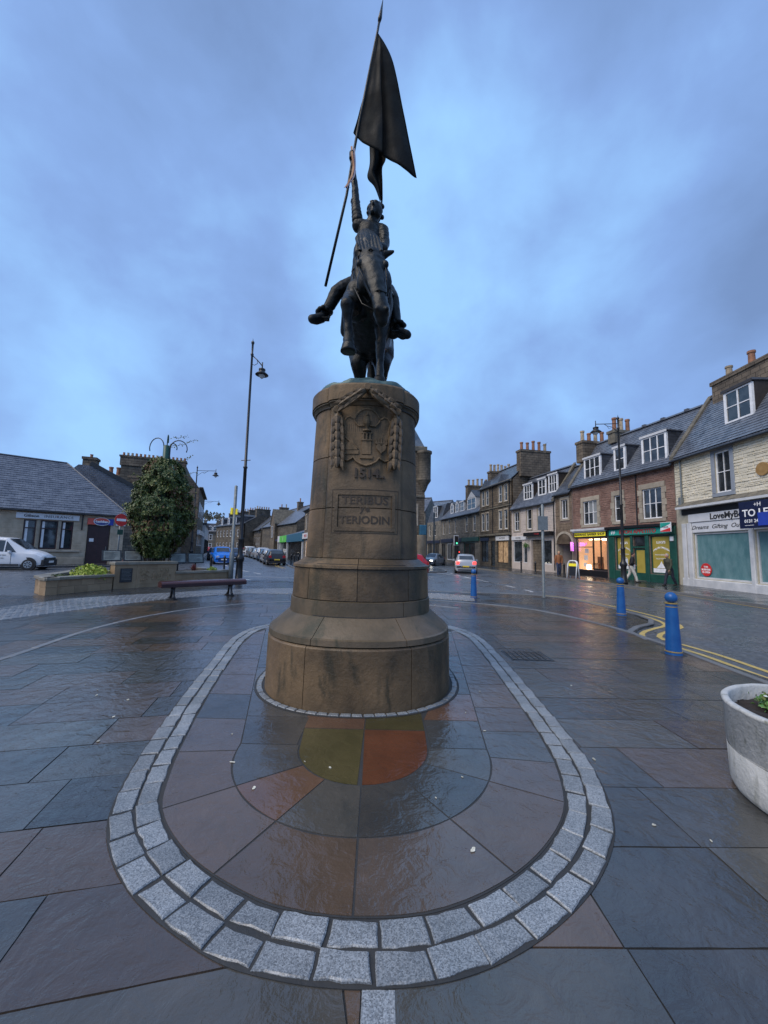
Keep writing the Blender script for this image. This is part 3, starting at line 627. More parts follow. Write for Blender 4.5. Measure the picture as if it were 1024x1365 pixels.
def bandstones(pa, pb, name, m, parent, z, rd, step=.245, c=.005, gap=.008, jit=.004, closed=True, maxparts=300):
    A, B = resample(pa, step, closed), None
    n = len(A)
    T = [Vector(p) for p in pb]
    Bq = resample(pb, step, closed)
    k = len(A); Bn = []
    P = [Vector(p) for p in pb] + ([Vector(pb[0])] if closed else [])
    for a in A:
        best = None
        for s, e in zip(P, P[1:]):
            d = e - s; t = max(0, min(1, (a - s).dot(d) / max(1e-9, d.dot(d)))); q = s + d * t; w = (q - a).length
            if best is None or w < best[0]: best = (w, q)
        Bn.append(best[1])
    cnt = k if closed else k - 1
    for i in range(cnt):
        a0, a1, b1, b0 = A[i], A[(i + 1) % k], Bn[(i + 1) % k], Bn[i]
        cx = (a0 + a1 + b0 + b1) / 4
        def sh(p): 
            d = cx - p; l = d.length; return p + d * (gap / l) + Vector((rd.uniform(-jit, jit), rd.uniform(-jit, jit)))
        poly = [tuple(sh(q)) for q in (a0, a1, b1, b0)]
        if area(poly) < 0: poly = poly[::-1]
        if jit > .006: poly = rough_edge(poly, .0045, .045)
        MB().prism(poly, -.02, z + rd.uniform(-.003, .003), c).build(name, m, parent)
rd = random.Random(5)
bandstones(inset(.006), inset(.126), 'granite_sett', 'granite', ring, .014, rd, .235, jit=.008)
rr_ = inset(.136); rr_ = rr_[6:] + rr_[:6]
bandstones(rr_, inset(.256), 'granite_sett', 'granite', ring, .014, rd, .225, jit=.008)
radial = structure('inner_paving')
IN = inset(.268)
MB().prism(IN if area(IN) > 0 else IN[::-1], -.01, .007).build('mortar_bed', 'joint', radial)
C0 = Vector((-.12, 3.3))
def arc(r, a0, a1, n=8, rx=1.0): return [(C0.x + r * rx * math.cos(math.radians(a0 + (a1 - a0) * i / n)), C0.y + r * math.sin(math.radians(a0 + (a1 - a0) * i / n))) for i in range(n + 1)]
INc = IN if area(IN) > 0 else IN[::-1]
def ray_in(a):     # where the ray from C0 at angle a meets the inner edge of the ring
    d = Vector((math.cos(math.radians(a)), math.sin(math.radians(a)))); best = 1e9
    for i in range(len(INc)):
        p, q = Vector(INc[i]), Vector(INc[(i + 1) % len(INc)]); e = q - p; den = d.x * e.y - d.y * e.x
        if abs(den) < 1e-9: continue
        w = p - C0; t = (w.x * e.y - w.y * e.x) / den; s = (w.x * d.y - w.y * d.x) / den
        if t > 0 and 0 <= s <= 1: best = min(best, t)
    return best
def cell(poly, m_):
    if area(poly) < 0: poly = poly[::-1]
    n = len(poly); cx = Vector((sum(p[0] for p in poly) / n, sum(p[1] for p in poly) / n))
    pp = []
    for p in poly: d = cx - Vector(p); pp.append(tuple(Vector(p) + d * (.0075 / max(.05, d.length))))
    MB().prism(pp, -.005, .0095 + R_.uniform(-.0006, .0006)).build('paving_stone', m_, radial)
# two bright halves of the inner D
cell([(-.13, 3.60)] + [(-.12 - .545, 3.60)] + arc(.52, 180, 268.5, 9), 'flag_olive')
cell([(-.13, 3.60)] + arc(.52, 271, 360, 9) + [(.41, 3.60)], 'flag_red')
cell([(-.68, 3.60), (-.13, 3.60), (-.13, 4.2), (-.70, 4.2)], 'flag_rust'); cell([(-.13, 3.60), (.41, 3.60), (.42, 4.2), (-.13, 4.2)], 'flag_olive')
mids = [180, 214, 242, 271, 304, 334, 360]
mcol = ['flag_blue', 'flag_rust', 'flag_grey', 'flag_dark', 'flag_blue', 'flag_grey']
for a, b, m_ in zip(mids, mids[1:], mcol): cell(arc(.52, a, b, 6) + arc(1.0, b, a, 8), m_)
outs = [186, 214, 242, 271, 304, 334, 353]
ocol = ['flag_brown', 'flag_brown', 'flag_brown', 'flag_purple', 'flag_brown', 'flag_purple']
for a, b, m_ in zip(outs, outs[1:], ocol):
    q = []
    for i in range(9): t = b + (a - b) * i / 8; r = ray_in(t) - .004; q.append((C0.x + r * math.cos(math.radians(t)), C0.y + r * math.sin(math.radians(t))))
    cell(arc(1.0, a, b, 8) + q, m_)
# side strips beyond the arcs: between the mid line and the monument, and between the mid line and the ring
def side(y, s):    # mid line x at depth y
    return (-1.12 - (y - 3.3) * .26) if s < 0 else (.88 + (y - 3.3) * .115)
def inx(y, s):
    best = None
    for i in range(len(INc)):
        p, q = INc[i], INc[(i + 1) % len(INc)]
        if (p[1] - y) * (q[1] - y) <= 0 and p[1] != q[1]:
            x = p[0] + (q[0] - p[0]) * (y - p[1]) / (q[1] - p[1])
            if (s < 0 and x < 0) or (s > 0 and x > 0): best = x if best is None else (min(best, x) if s < 0 else max(best, x))
    return best
for s, ys in ((-1, [3.17, 3.75, 4.35, 5.0, 5.7, 6.5, 7.3, 8.1]), (1, [3.17, 3.62, 4.15, 4.85, 5.6, 6.4, 7.2, 8.0])):
    for k, (a, b) in enumerate(zip(ys, ys[1:])):
        xa, xb = inx(a, s), inx(b, s)
        aa = a if k else None
        p = [(side(a, s), a), (xa, a), ((xa + xb) / 2 + (0), (a + b) / 2), (xb, b), (side(b, s), b)] if k else [(side(3.3, s), 3.30), (C0.x + 1.0 * math.cos(math.radians(186 if s < 0 else 353)), C0.y + 1.0 * math.sin(math.radians(186 if s < 0 else 353))), (C0.x + ray_in(186 if s < 0 else 353) * math.cos(math.radians(186 if s < 0 else 353)), C0.y + ray_in(186 if s < 0 else 353) * math.sin(math.radians(186 if s < 0 else 353))), (xb, b), (side(b, s), b)]
        cell(p, R_.choice(('flag_purple', 'flag_brown', 'flag_purple', 'flag_blue')))
    for k, (a, b) in enumerate(zip([3.3, 3.82, 4.5, 5.3, 6.1, 7.0], [3.82, 4.5, 5.3, 6.1, 7.0, 7.9])):
        xi = (lambda y: (-.12 + s * .54) if y < 3.9 else (-.12 + s * .75))
        cell([(xi(a), a), (side(a, s), a), (side(b, s), b), (xi(b), b)], ('flag_blue', 'flag_rust' if s > 0 else 'flag_blue', 'flag_grey')[k % 3])
# ------- cobble band and pale channel, left and behind the monument
nearc = spline([(-8.6, 4.5), (-8.1, 6.6), (-7.77, 8.02), (-7.31, 9.48), (-6.54, 11.45), (-4.9, 13.33), (-3.04, 13.8), (-1, 13.9), (1.2, 13.55), (3.0, 12.9)], 8)
farc = spline([(-10.4, 4.5), (-9.9, 6.6), (-9.2, 9.0), (-9.0, 11.2), (-7.6, 12.9), (-5.42, 14.8), (-3.4, 15.75), (-1, 15.9), (1.3, 15.3), (3.3, 14.5)], 8)
cob = structure('cobbled_strip'); A = resample(nearc, .17); B = resample(farc, .17); n_ = min(len(A), len(B))
A = [Vector(p) for p in resample(nearc, 1e-6 + sum((Vector(a) - Vector(b)).length for a, b in zip(nearc, nearc[1:])) / 108)]; B = [Vector(p) for p in resample(farc, 1e-6 + sum((Vector(a) - Vector(b)).length for a, b in zip(farc, farc[1:])) / 108)]
bed = MB(); cm = MB(); rd = random.Random(9); n_ = min(len(A), len(B)); ROW = 11
for i in range(n_ - 1):
    bed.add([(*A[i], -.006), (*A[i + 1], -.006), (*B[i + 1], -.006), (*B[i], -.006)], [(0, 1, 2, 3)])
    for j in range(ROW):
        t0, t1 = j / ROW, (j + 1) / ROW; sft = (.5 if j % 2 else 0)
        p = [A[i].lerp(B[i], t0), A[i + 1].lerp(B[i + 1], t0), A[i + 1].lerp(B[i + 1], t1), A[i].lerp(B[i], t1)]
        d = (A[i + 1] - A[i]) * sft; p = [q + d for q in p]; c_ = sum(p, Vector((0, 0))) / 4
        p = [q + (c_ - q) * (.012 / (c_ - q).length) + Vector((rd.uniform(-.006, .006), rd.uniform(-.006, .006))) for q in p]; p = [tuple(q) for q in p]
        if area(p) < 0: p = p[::-1]
        cm.prism(p, -.02, .010 + rd.uniform(-.004, .004), .010)
bed.build('mortar_bed', 'joint', cob); cm.build('cobbles', 'cobble', cob, stuff=True)
pale = spline([(-5.0, 2.5), (-5.12, 5.36), (-5.40, 7.6), (-5.03, 9.52), (-4.04, 10.93), (-2.9, 11.7), (-1.2, 12.2), (.8, 12.0), (2.2, 11.2)], 8)
bandstones(pale, offset(pale, .10), 'channel_stone', 'concrete_kerb', thing('stone_channel', 'thin curved line of pale stones crossing the dark wet paving', 'stone edging'), .006, random.Random(2), .5, .004, .004, .001, closed=False)
kr = structure('kerb'); krp = spline([(4.62, -2), (4.85, 2.5), (4.98, 5.2), (5.17, 7.35), (5.12, 9.0), (4.45, 11.1), (3.3, 12.15), (1.86, 12.75), (.2, 13.3)], 8)
bandstones(krp, offset(krp, -.11), 'kerb_stone', 'concrete_kerb', kr, .010, random.Random(3), .8, .006, .003, .001, closed=False)
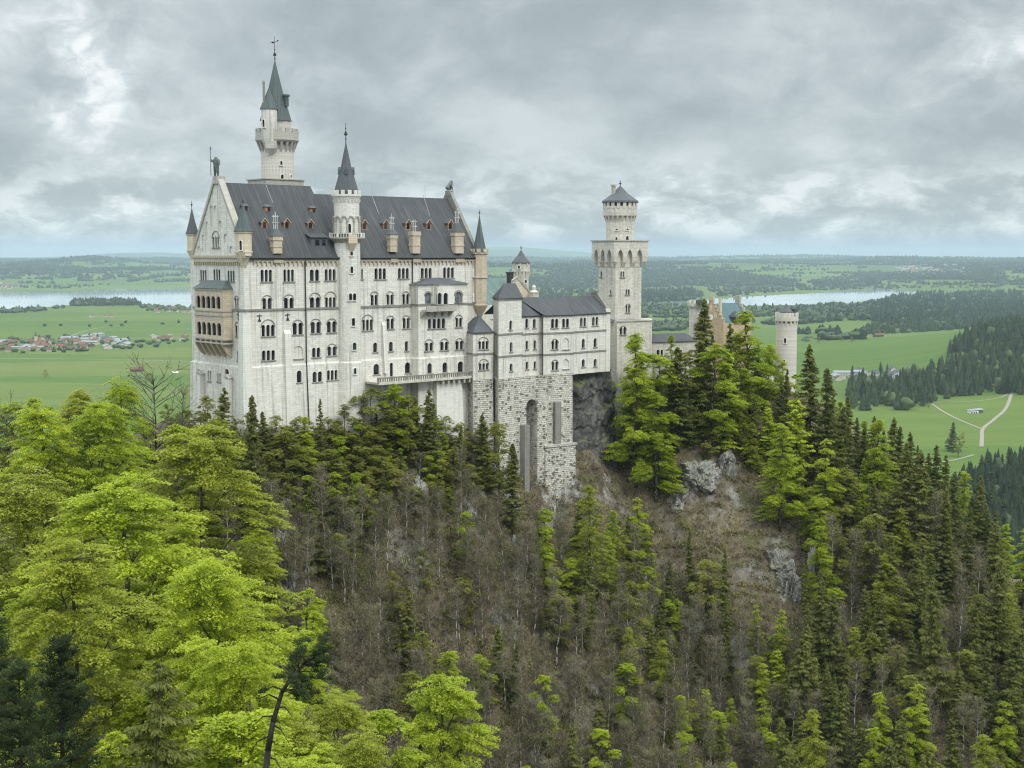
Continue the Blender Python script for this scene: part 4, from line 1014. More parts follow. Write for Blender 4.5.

※

**TASK INSTRUCTIONS:** List each line holding the string "from".

**WORKED SOLUTION:**
def ray_in(a):     # where the ray from C0 at angle a meets the inner edge of the ring
Continue the Blender Python script for this scene: part 4, from line 1014. More parts follow. Write for Blender 4.5.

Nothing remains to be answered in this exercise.